Context
I write TypeScript primarily on the frontend — Next.js, React, API integration layers. These are patterns I reach for repeatedly, not because they're clever, but because they've prevented real bugs and made refactoring safer.
Discriminated Unions for Async State
The temptation is to model async state with optional fields:
// Fragile — what does { loading: false, data: undefined, error: undefined } mean?
interface AsyncState<T> {
loading: boolean;
data?: T;
error?: Error;
}
Discriminated unions make impossible combinations unrepresentable:
type AsyncState<T> =
| { status: 'idle' }
| { status: 'loading' }
| { status: 'success'; data: T }
| { status: 'error'; error: Error };
TypeScript narrows correctly inside a switch, so you get compile-time safety and full autocomplete on data only when status === 'success'. I use this pattern for every data-fetching hook in the Parrot Interview platform, where the UI has genuinely different shapes for each state.
satisfies for Config Objects
satisfies validates a value against a type without widening it — you get the validation of a type annotation but keep the literal type:
const routes = {
home: '/',
dashboard: '/dashboard',
settings: '/settings',
} satisfies Record<string, string>;
// routes.home is '/' (literal), not string
// Autocomplete works. Typos get caught at compile time.

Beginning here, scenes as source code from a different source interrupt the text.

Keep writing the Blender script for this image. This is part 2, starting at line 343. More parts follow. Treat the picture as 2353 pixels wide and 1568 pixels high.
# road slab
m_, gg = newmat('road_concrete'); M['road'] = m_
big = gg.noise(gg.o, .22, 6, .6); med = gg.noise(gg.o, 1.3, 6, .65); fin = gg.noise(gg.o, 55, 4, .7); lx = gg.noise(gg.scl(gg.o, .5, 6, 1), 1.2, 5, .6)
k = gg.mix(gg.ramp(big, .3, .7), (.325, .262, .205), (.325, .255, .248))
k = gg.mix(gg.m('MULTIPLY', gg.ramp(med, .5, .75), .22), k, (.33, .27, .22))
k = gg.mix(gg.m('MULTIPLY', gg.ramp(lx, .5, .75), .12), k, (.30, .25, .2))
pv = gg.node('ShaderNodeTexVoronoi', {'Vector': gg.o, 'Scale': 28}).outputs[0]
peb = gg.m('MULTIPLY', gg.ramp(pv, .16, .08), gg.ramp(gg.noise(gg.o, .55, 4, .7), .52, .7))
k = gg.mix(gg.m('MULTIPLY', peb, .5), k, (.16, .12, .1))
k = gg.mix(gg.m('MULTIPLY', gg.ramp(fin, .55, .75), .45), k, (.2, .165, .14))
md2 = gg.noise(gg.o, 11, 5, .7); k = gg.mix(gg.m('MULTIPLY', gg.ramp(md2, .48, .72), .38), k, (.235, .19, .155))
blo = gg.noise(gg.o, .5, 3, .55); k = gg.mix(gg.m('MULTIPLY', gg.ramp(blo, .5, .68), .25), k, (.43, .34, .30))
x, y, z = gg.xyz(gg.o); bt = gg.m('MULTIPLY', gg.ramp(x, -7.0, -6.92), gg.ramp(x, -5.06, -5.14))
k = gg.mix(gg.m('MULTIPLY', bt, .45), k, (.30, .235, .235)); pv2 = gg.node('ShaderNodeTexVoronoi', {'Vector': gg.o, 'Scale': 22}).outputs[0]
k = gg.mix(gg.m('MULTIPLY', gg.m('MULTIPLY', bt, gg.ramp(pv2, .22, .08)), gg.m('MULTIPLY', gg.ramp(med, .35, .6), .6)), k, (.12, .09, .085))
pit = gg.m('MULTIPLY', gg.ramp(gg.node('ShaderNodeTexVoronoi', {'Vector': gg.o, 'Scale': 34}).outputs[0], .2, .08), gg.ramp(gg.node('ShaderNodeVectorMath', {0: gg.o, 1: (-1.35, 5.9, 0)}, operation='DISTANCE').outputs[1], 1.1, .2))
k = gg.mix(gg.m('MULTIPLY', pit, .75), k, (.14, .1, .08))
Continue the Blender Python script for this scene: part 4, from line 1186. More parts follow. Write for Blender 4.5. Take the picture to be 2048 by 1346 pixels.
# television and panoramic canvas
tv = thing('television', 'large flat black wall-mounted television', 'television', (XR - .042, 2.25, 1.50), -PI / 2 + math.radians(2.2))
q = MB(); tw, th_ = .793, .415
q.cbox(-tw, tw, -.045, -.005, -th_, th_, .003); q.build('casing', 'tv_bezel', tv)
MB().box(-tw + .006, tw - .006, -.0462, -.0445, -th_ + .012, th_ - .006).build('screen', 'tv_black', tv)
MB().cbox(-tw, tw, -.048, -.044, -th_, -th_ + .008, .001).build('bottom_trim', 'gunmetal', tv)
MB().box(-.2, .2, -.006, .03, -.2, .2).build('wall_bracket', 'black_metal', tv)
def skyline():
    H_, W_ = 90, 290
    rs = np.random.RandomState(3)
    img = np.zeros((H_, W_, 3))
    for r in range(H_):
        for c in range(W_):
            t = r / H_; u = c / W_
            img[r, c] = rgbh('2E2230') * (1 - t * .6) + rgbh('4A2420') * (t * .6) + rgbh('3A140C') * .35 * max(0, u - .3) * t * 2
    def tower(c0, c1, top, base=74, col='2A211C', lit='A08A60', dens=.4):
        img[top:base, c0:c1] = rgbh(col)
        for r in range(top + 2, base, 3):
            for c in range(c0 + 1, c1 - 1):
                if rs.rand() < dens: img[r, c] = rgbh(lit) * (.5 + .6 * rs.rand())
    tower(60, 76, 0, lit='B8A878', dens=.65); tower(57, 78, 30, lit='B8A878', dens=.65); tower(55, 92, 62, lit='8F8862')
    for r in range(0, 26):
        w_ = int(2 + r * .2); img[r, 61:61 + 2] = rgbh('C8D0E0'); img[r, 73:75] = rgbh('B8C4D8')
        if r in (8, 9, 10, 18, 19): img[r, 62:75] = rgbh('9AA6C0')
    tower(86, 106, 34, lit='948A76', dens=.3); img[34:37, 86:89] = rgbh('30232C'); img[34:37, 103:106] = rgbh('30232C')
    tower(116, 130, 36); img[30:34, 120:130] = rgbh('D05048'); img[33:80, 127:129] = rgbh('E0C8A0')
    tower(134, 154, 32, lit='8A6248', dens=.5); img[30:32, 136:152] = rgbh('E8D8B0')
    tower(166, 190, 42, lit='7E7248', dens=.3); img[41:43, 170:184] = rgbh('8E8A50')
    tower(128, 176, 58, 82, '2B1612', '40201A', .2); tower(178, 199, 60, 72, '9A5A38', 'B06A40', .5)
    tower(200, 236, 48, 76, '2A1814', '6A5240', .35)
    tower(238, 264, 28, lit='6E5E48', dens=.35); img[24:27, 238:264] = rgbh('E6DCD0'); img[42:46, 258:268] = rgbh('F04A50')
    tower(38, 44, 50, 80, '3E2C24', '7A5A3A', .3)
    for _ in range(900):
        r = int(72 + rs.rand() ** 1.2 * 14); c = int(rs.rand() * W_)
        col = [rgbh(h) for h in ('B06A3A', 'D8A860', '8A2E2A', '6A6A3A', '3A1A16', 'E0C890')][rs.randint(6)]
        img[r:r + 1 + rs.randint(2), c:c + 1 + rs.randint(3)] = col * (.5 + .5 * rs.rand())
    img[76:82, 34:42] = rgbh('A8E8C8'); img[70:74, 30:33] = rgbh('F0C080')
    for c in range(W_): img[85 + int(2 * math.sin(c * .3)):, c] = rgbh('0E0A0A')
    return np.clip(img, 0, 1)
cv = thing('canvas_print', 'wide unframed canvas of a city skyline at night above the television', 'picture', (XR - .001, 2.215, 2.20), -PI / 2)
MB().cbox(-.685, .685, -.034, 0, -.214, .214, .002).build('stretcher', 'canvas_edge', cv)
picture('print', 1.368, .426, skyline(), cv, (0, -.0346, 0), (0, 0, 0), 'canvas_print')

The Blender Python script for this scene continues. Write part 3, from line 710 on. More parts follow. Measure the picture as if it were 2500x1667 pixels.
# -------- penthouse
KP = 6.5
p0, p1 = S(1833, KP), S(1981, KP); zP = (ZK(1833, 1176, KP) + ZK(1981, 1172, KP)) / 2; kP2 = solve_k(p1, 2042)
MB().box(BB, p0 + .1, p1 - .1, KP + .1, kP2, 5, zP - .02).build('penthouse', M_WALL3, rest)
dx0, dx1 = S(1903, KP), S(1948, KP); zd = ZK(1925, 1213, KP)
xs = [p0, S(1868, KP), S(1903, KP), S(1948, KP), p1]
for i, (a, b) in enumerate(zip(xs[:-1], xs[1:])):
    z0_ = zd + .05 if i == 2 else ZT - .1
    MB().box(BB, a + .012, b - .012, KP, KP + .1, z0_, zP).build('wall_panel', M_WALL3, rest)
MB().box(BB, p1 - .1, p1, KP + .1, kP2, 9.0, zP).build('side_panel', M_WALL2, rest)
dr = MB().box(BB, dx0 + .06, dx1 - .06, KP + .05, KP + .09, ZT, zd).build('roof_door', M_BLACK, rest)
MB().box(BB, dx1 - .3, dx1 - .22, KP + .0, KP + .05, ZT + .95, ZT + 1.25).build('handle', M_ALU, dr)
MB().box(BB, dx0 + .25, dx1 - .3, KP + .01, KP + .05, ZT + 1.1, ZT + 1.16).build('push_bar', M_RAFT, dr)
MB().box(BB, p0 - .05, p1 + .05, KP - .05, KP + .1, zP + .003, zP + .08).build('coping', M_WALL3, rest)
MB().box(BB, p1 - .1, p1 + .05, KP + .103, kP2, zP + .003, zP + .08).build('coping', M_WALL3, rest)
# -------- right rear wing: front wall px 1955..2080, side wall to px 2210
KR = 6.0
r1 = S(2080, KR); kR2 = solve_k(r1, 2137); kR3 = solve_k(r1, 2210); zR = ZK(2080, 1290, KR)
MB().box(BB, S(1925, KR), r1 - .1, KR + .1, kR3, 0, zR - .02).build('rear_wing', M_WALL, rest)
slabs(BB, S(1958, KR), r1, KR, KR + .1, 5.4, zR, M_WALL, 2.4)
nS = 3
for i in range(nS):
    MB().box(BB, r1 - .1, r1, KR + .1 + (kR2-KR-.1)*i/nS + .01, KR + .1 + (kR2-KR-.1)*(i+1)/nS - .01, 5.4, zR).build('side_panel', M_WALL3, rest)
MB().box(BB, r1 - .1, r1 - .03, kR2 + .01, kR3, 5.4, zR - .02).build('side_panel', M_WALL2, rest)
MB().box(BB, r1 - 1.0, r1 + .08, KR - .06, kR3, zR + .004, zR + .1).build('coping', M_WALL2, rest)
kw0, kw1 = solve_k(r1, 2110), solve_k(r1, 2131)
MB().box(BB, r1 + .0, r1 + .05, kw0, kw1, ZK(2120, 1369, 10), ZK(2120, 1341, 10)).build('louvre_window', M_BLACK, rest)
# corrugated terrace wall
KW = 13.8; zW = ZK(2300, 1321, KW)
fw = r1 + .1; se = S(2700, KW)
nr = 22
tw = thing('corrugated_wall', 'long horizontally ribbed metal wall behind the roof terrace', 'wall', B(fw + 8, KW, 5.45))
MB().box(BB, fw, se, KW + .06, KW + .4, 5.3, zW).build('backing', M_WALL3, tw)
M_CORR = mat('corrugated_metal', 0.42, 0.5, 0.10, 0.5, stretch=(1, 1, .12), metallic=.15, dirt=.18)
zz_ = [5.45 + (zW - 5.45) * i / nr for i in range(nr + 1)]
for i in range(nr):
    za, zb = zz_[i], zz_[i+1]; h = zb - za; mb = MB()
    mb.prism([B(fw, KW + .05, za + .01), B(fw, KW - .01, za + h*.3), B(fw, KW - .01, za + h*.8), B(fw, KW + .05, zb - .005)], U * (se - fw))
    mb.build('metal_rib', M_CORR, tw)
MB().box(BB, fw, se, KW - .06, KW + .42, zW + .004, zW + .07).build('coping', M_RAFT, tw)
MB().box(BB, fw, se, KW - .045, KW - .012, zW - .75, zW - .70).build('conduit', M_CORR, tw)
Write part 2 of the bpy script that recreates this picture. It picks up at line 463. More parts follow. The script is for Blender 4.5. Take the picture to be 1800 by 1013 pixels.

I use this for route maps, icon name registries, and any config object where I want to reference specific keys by name later.
Typed API Responses with zod
When integrating with backend APIs — especially the Spring Boot services I've worked with — runtime validation matters as much as compile-time types. zod schemas serve as both:
import { z } from 'zod';
const CandidateSchema = z.object({
id: z.string(),
name: z.string(),
score: z.number().min(0).max(100),
status: z.enum(['pending', 'evaluated', 'rejected']),
});
type Candidate = z.infer<typeof CandidateSchema>;
async function fetchCandidate(id: string): Promise<Candidate> {
const res = await fetch(`/api/candidates/${id}`);
const data = await res.json();
return CandidateSchema.parse(data); // throws if the shape is wrong
}
The schema is the single source of truth. The type is derived from it, so they can never drift apart. When the backend changes a field name and forgets to tell you, this throws at the boundary instead of silently producing undefined somewhere deep in the UI.
Branded Types for IDs
At MokaHR, mixing candidate IDs, job IDs, and interview IDs in the same function signatures was a source of subtle bugs. Branded types make the compiler catch them:
type CandidateId = string & { readonly _brand: 'CandidateId' };
type InterviewId = string & { readonly _brand: 'InterviewId' };
function scheduleInterview(candidateId: CandidateId, interviewId: InterviewId) { /* ... */ }
// scheduleInterview(interviewId, candidateId) — compile error, not a runtime surprise
The branding exists only in the type system — zero runtime overhead. Use a small helper to create branded values at trust boundaries (API responses, URL params):
function asCandidateId(id: string): CandidateId {
return id as CandidateId;
}
ReturnType and Awaited for Derived Types
When a function's return type is complex, derive dependent types from it rather than re-declaring them. This keeps things in sync automatically:
async function getInterviewReport(id: string) {
// ... complex return shape
}
type InterviewReport = Awaited<ReturnType<typeof getInterviewReport>>;
If the function signature changes, every type derived from it updates automatically. No manual sync, no drift.
When to Stop
Advanced types are a tool, not a goal. If a type definition takes more than a few seconds to parse, it's a maintenance liability. The patterns above earn their complexity because they prevent real, recurring bugs. Most of the more exotic TypeScript tricks don't clear that bar.
The right amount of type sophistication is the minimum that makes the next refactor safer.